Take part in spring activities

Spring is not just a time of transition for the natural world, it also represents a great time for people and communities to come together to work on new projects and to beautify their neighborhoods.

  • Spring Egg Hunts: We will host free egg hunts at various locations throughout the city in March.
  • Spring Clean: Seattle’s premier clean-up event is held each year in April and May through an SPU partnership with Parks and Recreation, Department of Neighborhoods, and Department of Transportation. Spring Clean provides opportunities for residents to keep our city tidy; the City supports volunteers with free bags, gloves, safety vests, and waste disposal.
  • Small Sparks Fund: The Small Sparks Fund provides matching dollars for neighborhood-initiated projects that promote community engagement. Community groups can request up to $1,000 to help enhance their activities with funding for publicity, plants, or special clean-up supplies, to name a few.

 

Start preparing for summer—it’s right around the corner!
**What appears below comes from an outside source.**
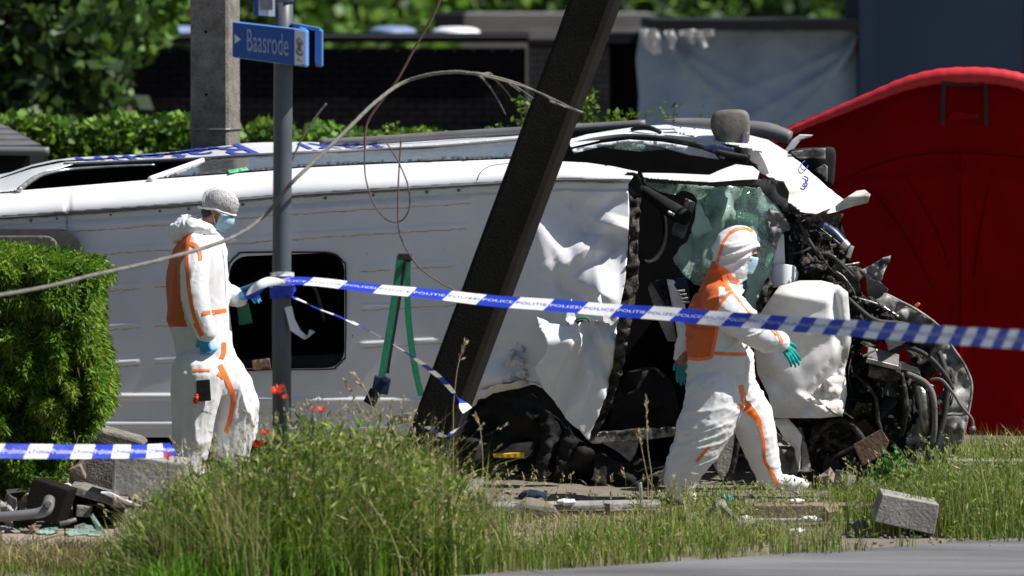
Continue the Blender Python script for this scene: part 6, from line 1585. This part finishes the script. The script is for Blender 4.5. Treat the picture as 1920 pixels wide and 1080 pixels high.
def topline(px): return np.interp(px, [-100, 120, 180, 215, 250, 300, 350, 420, 480, 540, 600, 660, 720, 780, 830, 870, 900, 1000, 1100, 1200, 1260, 1340, 1450, 1560, 1640, 1720, 1800, 1860, 1960],
                                 [1050, 1045, 1030, 1000, 950, 890, 850, 815, 805, 758, 738, 772, 745, 790, 830, 870, 900, 965, 975, 955, 925, 930, 925, 915, 890, 865, 850, 838, 830])
def scatter(n, px0, px1, Y0, Y1):
    px = gr_.uniform(px0, px1, n); y = gr_.uniform(Y0, Y1, n); return px, (px - 960) / FP * y / 1.0, y
V_, F_, C_ = [], [], []
def addb(r):
    o = sum(len(q) for q in V_); V_.append(r[0]); F_.append(r[1] + o); C_.append(r[2])
roadY = lambda px: np.interp(px, [0, 860, 1920], [24.80, 25.98, 27.60])
def bare(px, y):
    """True where the rubble and the slabs lie open"""
    px = np.asarray(px); y = np.asarray(y); q = vn(np.stack([px * .02, y * 3.0], -1), 44)
    a = (px > 1385) & (px < 1640) & (y > 27.75) & (y < 29.0)
    b = (px > 1270) & (px < 1420) & (y > 27.9) & (y < 29.1)
    c = (px > 1640) & (px < 1775) & (y > 27.3) & (y < 28.0)
    d = (px > 880) & (px < 1270) & (y > 28.1)
    return ((a | b | c | d) & (q > -.75)) | (q > .82)
# tall weedy clump in the foreground: tufts of mixed blades, each leaning its own way, and a tangle of small leaves
def tufts(nt, per, px0, px1, Y0, Y1, lo, hi, wd, cols, seed, rad=.05, lean=.35, over=0):
    rr = np.random.RandomState(seed); tp = rr.uniform(px0, px1, nt); ty = rr.uniform(Y0, Y1, nt)
    tz = W(tp, topline(tp) + over, ty)[:, 2]; ok = (tz > .05) & (ty > roadY(tp) + .1) & (~bare(tp, ty) | (rr.uniform(0, 1, nt) < .12)); tp, ty, tz = tp[ok], ty[ok], tz[ok]; n = len(tp)
    hm = tz * rr.uniform(lo, hi, n) * (1 + .22 * vn(np.stack([tp * .016, ty * 1.6], -1), 3))
    tx = (tp - 960) / FP * ty; x = np.repeat(tx, per) + rr.normal(0, rad, n * per); y = np.repeat(ty, per) + rr.normal(0, rad, n * per)
    h = np.clip(np.repeat(hm, per) * rr.uniform(.45, 1.08, n * per), .04, 1.3)
    a = np.repeat(rr.uniform(0, 6.283, n), per) + rr.normal(0, .9, n * per); ln = np.abs(np.repeat(rr.normal(0, lean, n), per) + rr.normal(0, lean * .6, n * per)) * h
    z0 = hgt(x, y); f = rr.uniform(0, 6.283, n * per); wx, wy = np.cos(f) * wd, np.sin(f) * wd; dx, dy = np.cos(a) * ln, np.sin(a) * ln; lv = []; segs = 4
    for s_ in range(segs + 1):
        t = s_ / segs; w = (1 - t) ** .6; c = np.stack([x + dx * t ** 2, y + dy * t ** 2, z0 + h * (t - .25 * (ln / np.maximum(h, .01)) * t ** 3)], -1); o = np.stack([wx * w, wy * w, 0 * wx], -1); lv += [c - o, c + o]
    v = np.stack(lv, 1); k = 2 * (segs + 1); base = np.arange(n * per)[:, None] * k; fs = np.concatenate([base + np.array([[2 * q, 2 * q + 1, 2 * q + 3, 2 * q + 2]]) for q in range(segs)])
    cols = np.asarray(cols); tc = cols[rr.randint(0, len(cols), n)]; c = np.repeat(tc, per, 0) * .65 + cols[rr.randint(0, len(cols), n * per)] * .35; c = c * rr.uniform(.7, 1.3, (n * per, 1))
    return v.reshape(-1, 3), fs, np.repeat(c, k, 0)
addb(tufts(900, 14, 160, 900, 25.5, 27.5, .25, .85, .0042, GR + GR + DRY[3:], 41, .05, .4))
addb(tufts(70, 16, 230, 880, 25.6, 27.4, .85, 1.12, .0036, GR + DRY[2:], 44, .06, .35))
addb(tufts(260, 8, 200, 890, 25.5, 27.3, .3, .95, .0085, GR, 42, .05, .7))
addb(tufts(160, 12, 220, 890, 25.5, 27.3, .5, 1.05, .0028, DRY + GR[4:6], 43, .07, .5))
def litter(n, px0, px1, Y0, Y1, size, cols, seed, over=0, pw=1.0, cap=9.):
    rr = np.random.RandomState(seed); tp = rr.uniform(px0, px1, n); ty = rr.uniform(Y0, Y1, n); tz = W(tp, topline(tp) + over + 26 * vn(np.stack([tp * .03, ty * 2], -1), seed), ty)[:, 2]
    ok = (tz > .03) & (ty > roadY(tp) + .06) & ~bare(tp, ty); tp, ty, tz = tp[ok], ty[ok], np.minimum(tz[ok], cap); q = np.stack([(tp - 960) / FP * ty, ty, tz * rr.uniform(0, 1, len(tp)) ** pw], -1)
    return leaves(q, size, cols, aspect=.17, seed=seed, droop=np.array([[0, 0, .8]]), jitter=.8)
addb(tufts(420, 12, 120, 900, 25.30, 25.9, .18, .42, .0045, [(.14, .34, .02), (.20, .42, .03), (.10, .26, .02), (.26, .40, .06)], 45, .06, .4))
addb(litter(12000, 190, 890, 25.6, 27.4, .075, GR + GR + DRY[2:3] + [(.30, .22, .12), (.10, .08, .04)], 51, 60, 1.2))
addb(litter(5000, 200, 870, 25.6, 27.3, .085, GR[:5] + GR[:5] + [(.16, .34, .05)], 58, 50, 1.1))
addb(litter(2600, 200, 870, 25.6, 27.4, .026, [(.50, .50, .30), (.55, .45, .32), (.35, .40, .2), (.6, .6, .5)], 52, -2, .5))
addb(litter(6500, 860, 1980, 26.3, 29.6, .045, GR + GR + DRY + [(.22, .16, .09), (.10, .07, .04)], 53, 30, 1.0, .24))
addb(litter(4500, 1560, 2000, 28.0, 30.5, .050, GR + DRY[2:], 54, 20, .9, .6))
addb(tufts(220, 10, 1180, 1990, 28.0, 30.2, .4, 1.1, .0036, GR[2:] + DRY[2:], 55, .05, .35, 10))
addb(tufts(520, 12, 1600, 2060, 30.6, 32.6, .5, 1.1, .0042, GR + DRY[2:], 56, .06, .35, -32))
addb(tufts(170, 9, 860, 1560, 26.4, 28.2, .9, 1.8, .0036, GR + DRY[2:], 57, .05, .4, 50))
addb(tufts(60, 9, 1170, 1330, 28.3, 29.2, .8, 1.3, .0034, GR + DRY[2:], 59, .05, .35, -10))
# undergrowth everywhere on the verge
px, x, y = scatter(32000, -80, 2000, 25.4, 29.6)
m_ = (y > roadY(px) + .05 + .12 * vn(np.stack([px * .02, y], -1), 6)) & ~((px < 230) & (y > 27.35)) & ((px < 860) | (y < 29.2 + .4 * vn(np.stack([px * .03, y * 2], -1), 2)))
px, x, y = px[m_], x[m_], y[m_]
d_ = vn(np.stack([x * 2.2, y * 1.6], -1), 14) + .6 * vn(np.stack([x * 5, y * 4], -1), 15)
k_ = ~bare(px, y) & (d_ > np.where((px > 850) & (px < 1450) & (y > 27.0), .15, -.55) + .9 * gr_.uniform(-.3, 1, len(x)) ** 3); px, x, y, d_ = px[k_], x[k_], y[k_], d_[k_]
h = np.clip(.11 + .08 * d_ + gr_.uniform(-.05, .10, len(px)), .03, .4) * np.where((px > 850) & (px < 1200) & (y > 27.9), .45, 1) * np.where(px < 240, .45, 1)
addb(blades(x, y, h, .0036, GR, 2, .35, 3))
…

June 21 is the official start of summer, and it will be here before you know it! Start preparing for summer by planning your summer hikes and outdoor activities, take a look at our summer employment opportunities, and apply for a scholarship to help offset the costs of any of our programs or activities happening this summer or any time of the year.

  • Staycation: Plan a summer vacation without ever having to leave the city! From hiking to boating to dozens of recreation programs, Seattle Parks and Recreation has something for everyone.
  • Employment opportunities: We are now accepting applications for various summer programs. Temporary positions are available at 24 community centers, eight indoor swimming pools, two outdoor pools, two small-craft centers, and many public beaches and wading pools. Click here for more info.
  • Scholarships: Thanks to the Seattle Park District, Seattle Parks and Recreation has scholarships available to individuals and families for our programs and activities. Scholarships are based on income and family size, and are available to anyone who qualifies, including seniors and people with disabilities.